The Society’s lawyer said the Town of Comox had made its own mess and was now in a rush to clean it up. But, he argued, there is no good reason why, after 40 years, the town can’t wait for a thorough accounting of how much money should be in the Trust Fund and for an independent assessment of Shakesides’ viability by heritage building professionals.
After hearing from the town, the Attorney General and The Society, Justice Power gave no immediate ruling. Her decisions in this case could take weeks.
The Mack Laing saga is ultimately a story of how clever people can obfuscate the big picture using the detachment of legal proceedings and try to rewrite history to serve a modern agenda. It’s a cautionary tale about how municipal staff can lead a town council down an ethically wrong path and how a majority of them willingly follow it.
The case puts an exclamation point on the importance of electing mayors and council members who believe in playing by the rules. In other words, serious public servants who are determined to fully understand the issues before them and who refuse to take the lazy route of blindly accepting staff recommendations.
But that’s just our opinion.
What follows now is a brief summary of the arguments heard by Justice Power.
WHAT THE TOWN AND ATTORNEY GENERAL SAID
The BC Attorney General, represented by Sointula Kirkpatrick, and the Town represented by Mike Moll, argued that Laing had made two separate trusts. In the first one in 1973, the Park Trust, Laing gifted his property including the Shakesides house. In the second in 1981 via his Last Will and Testament, the Trust, Laing left the residue of his estate – money and possessions – to the town.
The lawyers said only the 1981 trust was before the court. That argument, if accepted by Justice Power, means that the Shakesides house was given to the town without conditions in the earlier Parks Trust and was the town’s property to do with as it pleased. The only issue before the court was whether the later Trust funds could be spent to construct a viewing platform.
“It has been 40 years since he made his bequest. Shakesides was never suitable to be a museum and the Trust Funds were and are not sufficient to make it one,” Kirkpatrick told the court.
She said further that “most of The Society’s evidence is not relevant to this court’s determination under Section 184 of the Community Charter.” And she went on to argue details of general trust law principles.
At that point, Justice Power stopped the proceedings to address the gallery, comprising only members of The Society. Justice Power said that despite the AG lawyer’s opinion of The Society’s evidence, only she would determine its relevance.
In regards to the comprehensive plan prepared by The Society and two dozen community volunteers to restore Shakesides and convert it to a natural history museum, Kirkpatrick said their proposal was “beyond the scope of this proceeding and has no basis in law.”

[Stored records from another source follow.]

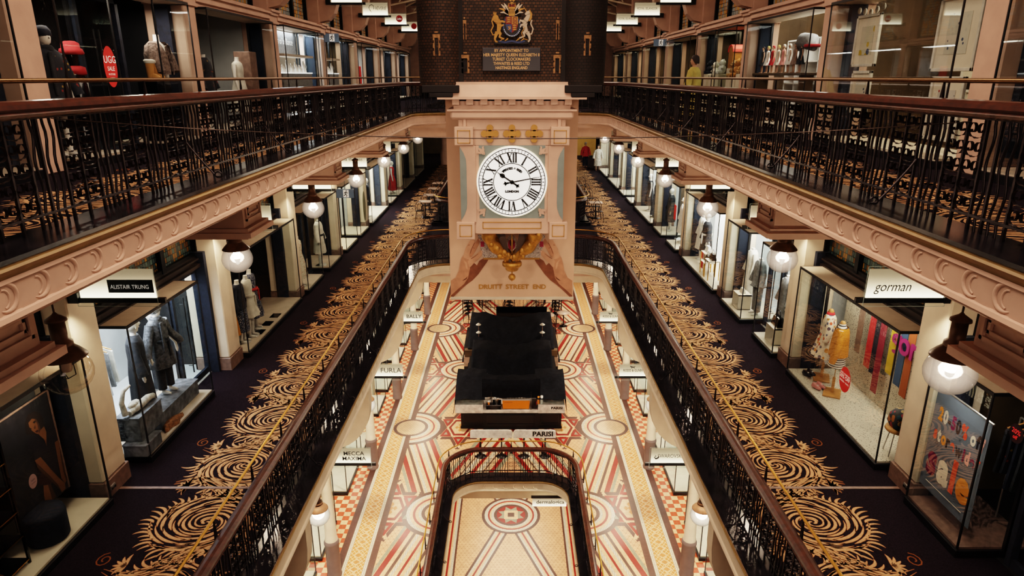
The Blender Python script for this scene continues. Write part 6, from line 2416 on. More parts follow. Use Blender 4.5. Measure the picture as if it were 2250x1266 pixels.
def PP(pts, m, d):
    P = [WX(a * 0.368, 800 + c * 0.368, -6.556) for a, c in pts]
    pm.poly([(-6.556 + d, p[0], p[1]) for p in P], m)


PP([(165, 440), (230, 425), (275, 480), (270, 400), (310, 360), (345, 400), (350, 450), (330, 470), (345, 560), (352, 640), (325, 695), (240, 690), (218, 720), (225, 640), (240, 590), (205, 575), (170, 500)], 2, 0.001)
PP([(148, 350), (165, 305), (200, 282), (238, 293), (258, 330), (262, 372), (244, 412), (225, 425), (190, 420), (160, 425), (150, 395)], 1, 0.0015)
PP([(225, 412), (262, 372), (276, 405), (278, 490), (262, 450), (240, 430)], 0, 0.002)
PP([(168, 352), (188, 327), (212, 328), (232, 358), (242, 392), (230, 420), (212, 414), (188, 397), (173, 374)], 0, 0.003)
PP([(205, 330), (214, 328), (232, 358), (242, 392), (230, 420), (228, 390), (222, 360)], 3, 0.0035)
PP([(193, 350), (205, 338), (214, 342), (204, 356)], 1, 0.004)
PP([(172, 392), (182, 382), (188, 388), (180, 398)], 1, 0.004)
PP([(208, 362), (212, 384), (204, 390), (200, 382)], 3, 0.004)
PP([(206, 404), (222, 392), (230, 400), (220, 411)], 4, 0.004)
PP([(225, 690), (250, 645), (300, 650), (322, 692), (300, 722), (258, 727), (235, 722)], 4, 0.002)
PP([(205, 577), (240, 555), (300, 625), (350, 680), (386, 712), (390, 745), (367, 766), (345, 722), (290, 668), (230, 627)], 0, 0.005)
PP([(205, 577), (215, 590), (300, 672), (345, 722), (367, 766), (350, 745), (285, 680), (228, 635)], 3, 0.006)
PP([(325, 468), (350, 450), (368, 540), (386, 640), (402, 690), (386, 712), (364, 680), (345, 580)], 0, 0.004)
PP([(350, 450), (368, 540), (386, 640), (402, 690), (394, 700), (376, 640), (358, 540)], 3, 0.005)
PP([(258, 726), (300, 718), (334, 790), (300, 832), (275, 848), (262, 790)], 0, 0.003)
PP([(285, 722), (300, 718), (334, 790), (312, 818), (300, 770)], 3, 0.004)
T.part('printed_woman', pm, [mat('poster_skin', (0.20, 0.085, 0.035), 0.6), FB['hair'], mat('poster_dress', (0.010, 0.008, 0.016), 0.6), mat('poster_skin_shadow', (0.07, 0.028, 0.014), 0.6), mat('poster_lips', (0.03, 0.004, 0.006), 0.5)])
sticker('small pale pink round sticker beside the woman on the poster', -1, (7.55, Z1 + 1.25), 0.075, 0.10, mat('pale_pink', (0.55, 0.36, 0.36), 0.5), [('NEW', 0.03, 0.02), ('in store', 0.025, -0.02)], 6.2, 'lettblack')
obj('pouf', MB().lathe([(0.24, 0.0), (0.262, 0.03), (0.265, 0.40), (0.245, 0.45), (0.0, 0.46)], (-6.42, 7.85, Z1 + 0.142), 28), FB['navy'], (-6.42, 7.85, Z1 + 0.142), None, 'round dark blue pouf on the pale sill below the poster', 'pouf')
T = Thing('shoe_rack', 'black shelf rack of shoes at the left edge of the dark window', 'shelf', (-6.5, 6.6, Z1 + 0.14))
for k in range(6):
    T.part('shelf', MB().box(-6.7, -6.34, 5.2, 7.35, Z1 + 0.20 + k * 0.36, Z1 + 0.215 + k * 0.36), 'gloss')
    T.part('shelf_edge', MB().box(-6.335, -6.33, 5.2, 7.35, Z1 + 0.20 + k * 0.36, Z1 + 0.212 + k * 0.36), 'brass')
for yy in (5.2, 7.35):
    T.part('upright', MB().box(-6.36, -6.33, yy - 0.015, yy + 0.015, Z1 + 0.14, Z1 + 2.2), 'gloss')
for k, m in ((0, 'tan'), (1, 'skirt'), (2, 'charcoal'), (3, 'pale'), (4, 'skirt')):
    for j in range(3):
        if (k + j) % 2 == 0 or k < 2:
            shoe_pair('small shoe on %s shelf of the black rack' % ('the lowest' if k == 0 else 'the second lowest' if k == 1 else 'an upper'), (-6.5, 6.9 - j * 0.45, Z1 + 0.216 + k * 0.36), PI / 2, m, 'shoes on the black rack')

display_window(-1, Z1, 9.98, 12.48, 'brightly lit monochrome window with robes, crates and driftwood', 'lid', lit=75, col=(0.86, 0.93, 1.0))
shop_door(-1, Z1, 12.52, 13.72)
light('shop_light', 'AREA', (-7.5, 11.8, Z1 + 3.2), 170, (0.88, 0.94, 1.0), 1.2, (0, 0, 0), sy=3.5)
mannequin('mannequin in a plain charcoal cape with pale head wrap', (-6.62, 10.95, zs1 + 0.30), ML + 0.5, [('coat', 'charcoal', 0.25), ('wrap', 'pale')], base=False, armpose=0.10)
mannequin('mannequin in a dark quilted robe tied at the waist with head wrap', (-6.60, 11.70, zs1 + 0.34), ML - 0.2, [('coat', 'quilt', 0.55), ('belt', 'charcoal'), ('wrap', 'grey'), ('scarf', 'quilt'), ('pants', 'charcoal')], base=False, armpose=0.12)
mannequin('mannequin in black standing behind the tall door handles', (-7.3, 12.75, Z1 + 0.012), ML, [('top', 'charcoal'), ('pants', 'charcoal')])
rail_of_clothes('clothes rail of pale folded garments in the monochrome shop', -1, 7.3, 9.75, 11.1, Z1 + 0.02, 10, ['grey', 'pale', 'grey', 'white'], 'pale garments in the monochrome window', 1.75, 'pale grey garment hanging in the monochrome window')
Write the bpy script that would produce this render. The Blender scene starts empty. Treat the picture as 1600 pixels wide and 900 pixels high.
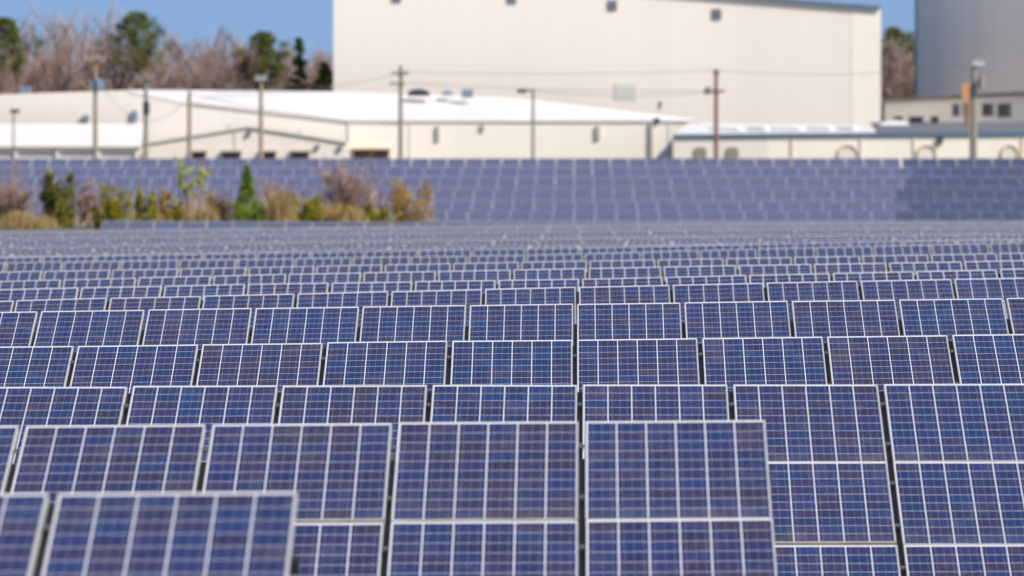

She concluded that the town’s proposal to construct a “Nature Park Platform can accommodate the K‘omoks First Nations’ concern about disturbance to the Great Comox Midden on which Shakesides is located, without further delay or unnecessary litigation.”
She said Mack Laing’s charitable intentions should be carried out through the building of the platform and she asked the court to “grant the variation sought on the conditions proposed by the Attorney General and to which the Town agrees.”
The town’s lawyer, Mike Moll said, “The Town is applying to vary the Trust because the Town’s Council now considers the terms of the Trust to no longer be in the best interests of the Town. The Town says that the Nature Park Platform containing natural history education panels will better further both the intention of the will-maker and the best interests of the Town.’
WHAT THE SOCIETY SAID
The Mack Laing Heritage Society, represented by Kevin Simonett of Campbell River, argued that “In breaching its obligations as trustee and allowing waste and neglect of the culturally valuable and irreplaceable trust object (Shakesides), Comox has manufactured the very crisis it now claims as justification to vary the trust.
“Comox does not come before the court with clean hands and is the author of a delay of several decades.”
Simonett went to say that after 40 years of the town’s financial mismanagement and dereliction of trustee obligations and fiduciary duty – “to which Comox has essentially admitted” – a forensic accounting of the trust funds and an independent assessment is required to ascertain the true financial health and structural integrity of Shakesides.
“Comox offers no explanation as to why they cannot wait for such forensic auditing
and physical inspection to be completed. Instead, they insist on immediate
demolition of a culturally valuable and historic home to be replaced with little more than a concrete slab,” he told the court.
Simonett argued that the town’s conclusion that Shakesides is unsuitable for use as a museum was “a foregone conclusion.” Since the town received Laing’s gifts, “the town has selectively sought out informal information tending to confirm that conclusion, rather than carrying out proper due diligence and obtaining expert opinions.”
He detailed how a town executive ignored the misspending of Laing’s money, stacked an advisory committee to get the result he wanted and then misled council members to make decisions based on a non-existent Park Plan and a flawed process designed to achieve personal and political purposes.
He argued that there was only one trust, not two, which Laing continued to amend through the period from 1973 to 1981.
“By way of gift in his last will and testament, the (Laing) carried out the Settlement upon the Park Trust; his intent was to add the residue of his estate to the trust corpus established under the Park Trust, on the terms set out in the instrument of gift. The Town in its capacity as Trustee had notice of these terms, and indeed had a hand in negotiating them, and accepted these terms when it accepted the funds forming the Settlement upon the Park Trust,” Simonett said.
Simonett told Justice Power that the town and the AG have provided evidence, “only on the putative cost-effectiveness of varying the Park Trust to remove Shakesides, and none as to the superiority per se of the viewing platform. It is the Intervenor’s position that the relative cost-effectiveness of the competing visions for Mack Laing Park has not been determined, due to the protracted intransigence of the town.”